Apesar do rico texto que há por trás do longa, a direção de Mel Stuart deixa a desejar em vários aspectos, dependendo basicamente do script e do design de produção. A opção pelo musical pode dar à produção um ar marcante (para não ficar somente na fantasia), porém no gênero musical certamente o filme não é lembrado entre os melhores. Muitas músicas são ruins, a escolha de cantores não dialoga com a narrativa (um vendedor que aparece por cinco minutos canta mais que o protagonista), as coreografias são bem pobres (os oompa loompas dançando poderiam ser magnéticos) e muitos números são mal pensados (por que a mãe de Charlie canta uma mensagem direta para o garoto enquanto ele anda sozinho pela rua à noite?). Por outro lado, a repetitividade das canções dos oompa loompas (melodia e refrão) funcionam de maneira hipnótica, enriquecendo uma possível explicação para o significado do filme.

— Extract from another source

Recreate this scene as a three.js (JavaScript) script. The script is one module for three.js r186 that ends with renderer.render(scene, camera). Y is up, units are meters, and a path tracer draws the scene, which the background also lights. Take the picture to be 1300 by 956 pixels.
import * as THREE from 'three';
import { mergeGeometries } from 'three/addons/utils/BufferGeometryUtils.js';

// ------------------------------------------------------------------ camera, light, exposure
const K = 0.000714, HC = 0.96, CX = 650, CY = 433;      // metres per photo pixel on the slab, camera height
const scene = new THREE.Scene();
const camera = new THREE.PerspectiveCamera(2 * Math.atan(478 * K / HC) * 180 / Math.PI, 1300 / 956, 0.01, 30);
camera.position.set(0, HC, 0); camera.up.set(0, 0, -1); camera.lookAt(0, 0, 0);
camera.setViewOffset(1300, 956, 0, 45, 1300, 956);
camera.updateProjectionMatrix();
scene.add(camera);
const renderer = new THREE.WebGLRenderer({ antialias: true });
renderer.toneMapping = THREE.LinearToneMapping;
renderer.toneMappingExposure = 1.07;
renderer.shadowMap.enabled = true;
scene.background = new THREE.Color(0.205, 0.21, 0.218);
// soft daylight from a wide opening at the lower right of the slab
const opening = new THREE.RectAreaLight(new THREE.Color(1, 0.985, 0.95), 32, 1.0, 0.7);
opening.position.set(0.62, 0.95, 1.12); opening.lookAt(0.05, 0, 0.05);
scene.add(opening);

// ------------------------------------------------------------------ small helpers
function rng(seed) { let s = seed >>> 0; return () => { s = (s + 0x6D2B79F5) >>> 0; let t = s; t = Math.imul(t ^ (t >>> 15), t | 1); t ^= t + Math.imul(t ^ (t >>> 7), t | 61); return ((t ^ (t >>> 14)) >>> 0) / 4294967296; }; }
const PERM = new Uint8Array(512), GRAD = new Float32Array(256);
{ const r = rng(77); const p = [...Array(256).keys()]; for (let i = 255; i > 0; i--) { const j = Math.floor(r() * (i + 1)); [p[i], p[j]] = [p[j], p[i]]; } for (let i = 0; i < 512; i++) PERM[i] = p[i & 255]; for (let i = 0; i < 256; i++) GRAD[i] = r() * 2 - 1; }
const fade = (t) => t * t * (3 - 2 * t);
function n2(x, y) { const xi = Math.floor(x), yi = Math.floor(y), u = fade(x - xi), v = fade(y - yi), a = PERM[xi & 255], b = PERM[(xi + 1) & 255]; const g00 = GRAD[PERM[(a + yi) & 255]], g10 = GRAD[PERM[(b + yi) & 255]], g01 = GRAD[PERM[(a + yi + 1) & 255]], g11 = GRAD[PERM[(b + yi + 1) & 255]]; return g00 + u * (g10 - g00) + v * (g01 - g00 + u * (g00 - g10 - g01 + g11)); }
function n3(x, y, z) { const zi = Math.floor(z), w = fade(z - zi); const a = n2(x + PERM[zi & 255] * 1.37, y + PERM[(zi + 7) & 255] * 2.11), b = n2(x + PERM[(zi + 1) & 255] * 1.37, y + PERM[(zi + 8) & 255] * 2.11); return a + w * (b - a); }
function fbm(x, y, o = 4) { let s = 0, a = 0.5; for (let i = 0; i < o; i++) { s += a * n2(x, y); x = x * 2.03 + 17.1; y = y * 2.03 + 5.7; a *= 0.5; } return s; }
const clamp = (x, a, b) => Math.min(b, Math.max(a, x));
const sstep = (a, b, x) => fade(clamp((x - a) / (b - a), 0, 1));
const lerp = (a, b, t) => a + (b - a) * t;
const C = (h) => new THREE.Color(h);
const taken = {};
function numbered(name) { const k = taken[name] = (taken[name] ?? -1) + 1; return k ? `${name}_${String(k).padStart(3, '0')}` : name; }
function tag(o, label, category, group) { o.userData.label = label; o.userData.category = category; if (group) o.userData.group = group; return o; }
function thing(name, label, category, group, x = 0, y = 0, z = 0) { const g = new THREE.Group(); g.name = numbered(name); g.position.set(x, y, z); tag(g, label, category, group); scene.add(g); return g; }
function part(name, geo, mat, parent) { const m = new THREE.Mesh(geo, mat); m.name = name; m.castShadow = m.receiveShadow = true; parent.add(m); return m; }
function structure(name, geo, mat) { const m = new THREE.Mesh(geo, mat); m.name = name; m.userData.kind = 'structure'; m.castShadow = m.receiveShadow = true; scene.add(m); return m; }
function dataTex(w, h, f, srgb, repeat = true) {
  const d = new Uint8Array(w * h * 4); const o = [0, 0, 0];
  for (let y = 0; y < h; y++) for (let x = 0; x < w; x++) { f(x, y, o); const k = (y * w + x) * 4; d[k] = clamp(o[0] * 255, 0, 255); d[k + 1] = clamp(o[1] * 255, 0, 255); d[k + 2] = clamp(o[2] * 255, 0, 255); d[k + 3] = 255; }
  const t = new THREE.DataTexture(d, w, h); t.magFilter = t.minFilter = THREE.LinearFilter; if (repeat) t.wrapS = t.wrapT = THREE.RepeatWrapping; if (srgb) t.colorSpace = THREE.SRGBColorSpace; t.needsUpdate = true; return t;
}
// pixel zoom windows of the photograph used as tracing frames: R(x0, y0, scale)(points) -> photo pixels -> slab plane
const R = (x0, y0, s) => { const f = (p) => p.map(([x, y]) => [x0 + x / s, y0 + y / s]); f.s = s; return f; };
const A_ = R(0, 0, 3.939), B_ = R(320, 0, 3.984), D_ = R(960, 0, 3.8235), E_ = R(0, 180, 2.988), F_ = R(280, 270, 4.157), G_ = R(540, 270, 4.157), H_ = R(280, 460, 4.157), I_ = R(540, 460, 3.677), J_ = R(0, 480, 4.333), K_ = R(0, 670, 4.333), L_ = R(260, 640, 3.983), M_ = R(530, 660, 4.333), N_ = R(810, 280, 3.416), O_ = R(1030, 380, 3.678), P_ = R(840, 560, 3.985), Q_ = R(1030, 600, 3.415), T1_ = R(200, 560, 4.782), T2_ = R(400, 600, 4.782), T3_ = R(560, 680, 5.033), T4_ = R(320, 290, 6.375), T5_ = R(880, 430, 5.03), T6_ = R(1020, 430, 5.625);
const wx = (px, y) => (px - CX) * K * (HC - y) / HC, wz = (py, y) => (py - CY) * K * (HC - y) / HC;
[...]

Em uma camada mais profunda, o filme é sobre as drogas. Todos que consomem alimentos na fábrica, sem exceção, passam por efeitos colaterais, circunstância que inclui até mesmo Charlie e seu avô, na cena do refrigerante. A direção propõe um passeio pelo surrealismo no design de produção, com cores vivas (dos efeitos visuais ao figurino das crianças), objetos peculiares (o contrato de parede, os suportes…) e cenários extremamente criativos (a sala que diminui) e inusitados (o beco de paredes labirínticas). Porém, é a partir do momento em que as personagens efetivamente consomem os doces – leia-se, fazem uso de entorpecentes – que se inicia a psicodelia, com cores vibrantes (dos oompa loompas), contrastes gráficos (o circular das bolhas versus o quadriculado do fundo), formas abstratas (o everlasting gobstopper) e texturas variadas (a grama, o rio, a parede etc.). Por exemplo, logo após a longa cena no jardim (onde ingerem doces) – a associação com psicotrópicos é evidenciada pelos inúmeros cogumelos -, inicia-se a viagem (literal e simbólica) de barco, uma cena sonora e graficamente psicodélica (Wonka cantarolando e recitando um poema enquanto o grupo passa por um corredor preto com arcos brancos assustadores, que depois ganha cores e imagens sem sentido, o que o avô de Charlie qualifica como “estranho, mas divertido”). O que acontece na fábrica não é real: Wonka, junto dos demais (já que bebe de uma flor que depois come) está sob efeito de entorpecentes.